Germany's Ice Wine Harvest Wiped Out Due to Warm Temperatures

It's "the first year in which the ice harvest has failed nationwide," according to a German wine marketing group.

The effect of climate change on the wine industry has become a near-constant topic of conversation. Powerhouse regions like Bordeaux have been looking at new grape varieties that can stand up to warmer temperatures, and major producing countries like France and Spain have been tweaking their classification rules to help vineyards adjust. In Germany, scientists have even been attempting to peer into the future by pumping extra carbon dioxide onto a plot of grapes to mimic what conditions may be like in 2050.

Sadly, however, that future may be here ahead of schedule. The German Wine Institute (DWI) has announced that, for the first time, winter weather conditions never got cold enough in any of the country’s 13 wine-growing regions to naturally produce ice wine—which is made by harvesting grapes that have frozen on the vine. “The 2019 vintage will go down in history here in Germany as the first year in which the ice harvest has failed nationwide,” the wine industry marketing group said in a statement.

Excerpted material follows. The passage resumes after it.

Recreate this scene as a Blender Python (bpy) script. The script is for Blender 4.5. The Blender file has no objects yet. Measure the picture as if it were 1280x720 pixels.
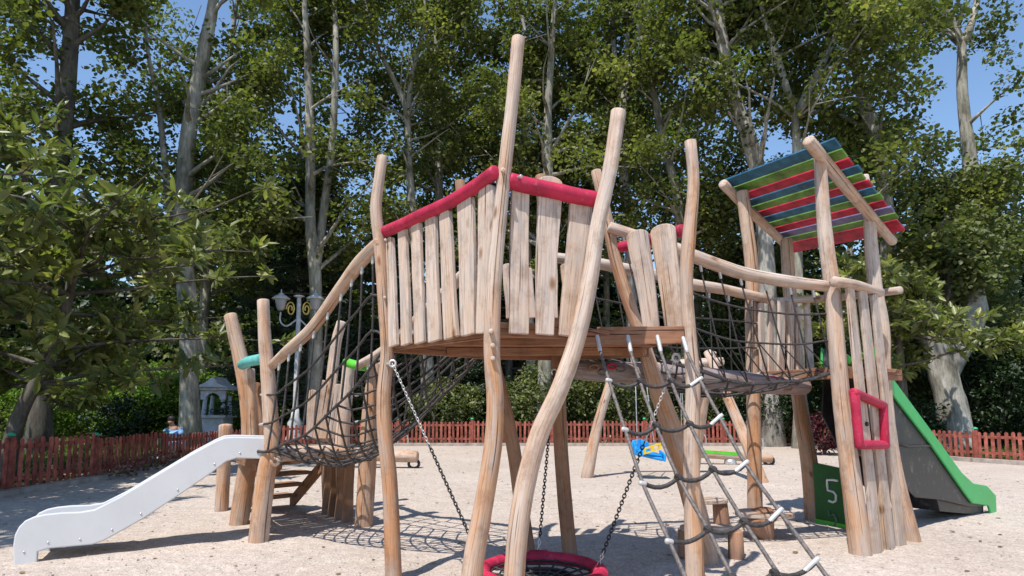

grapes at the vine in november
Jana Loesch/Getty Images

Temperatures reportedly must drop to as low as at least 19 degrees Fahrenheit for the grapes to freeze as required. And even if those temperatures are reached, other changes are affecting the harvest: The DWI explains that warm temperatures are ripening the grapes earlier while also pushing the coldest days of the season further back in January and February. “As a result, the period that the grapes have to survive in a healthy state until a possible ice wine harvest is becoming longer,” the group stated, according to Decanter.

Low yields have become more common in Germany, the Associated Press reported: Warm winters in 2013 and 2017 meant that ice wine was only made by five producers and seven producers respectively in those years. However, DWI spokesperson Ernst Buscher warned that these kinds of poor harvests are likely to become the norm, stating, “If the warm winters continue in the next few years, ice wines from German wine regions will soon become even more of a rarity than they already are.”

Admittedly, because of that rarity, the economic impact isn’t particularly huge: Ice wine apparently accounts for just one-tenth of one percent of all German wine production. But isn’t this typical of how environmental impacts occur? The most vulnerable products are the first to go. In that regard, consider the continued loss of German ice wine as another canary in the proverbial coal mine.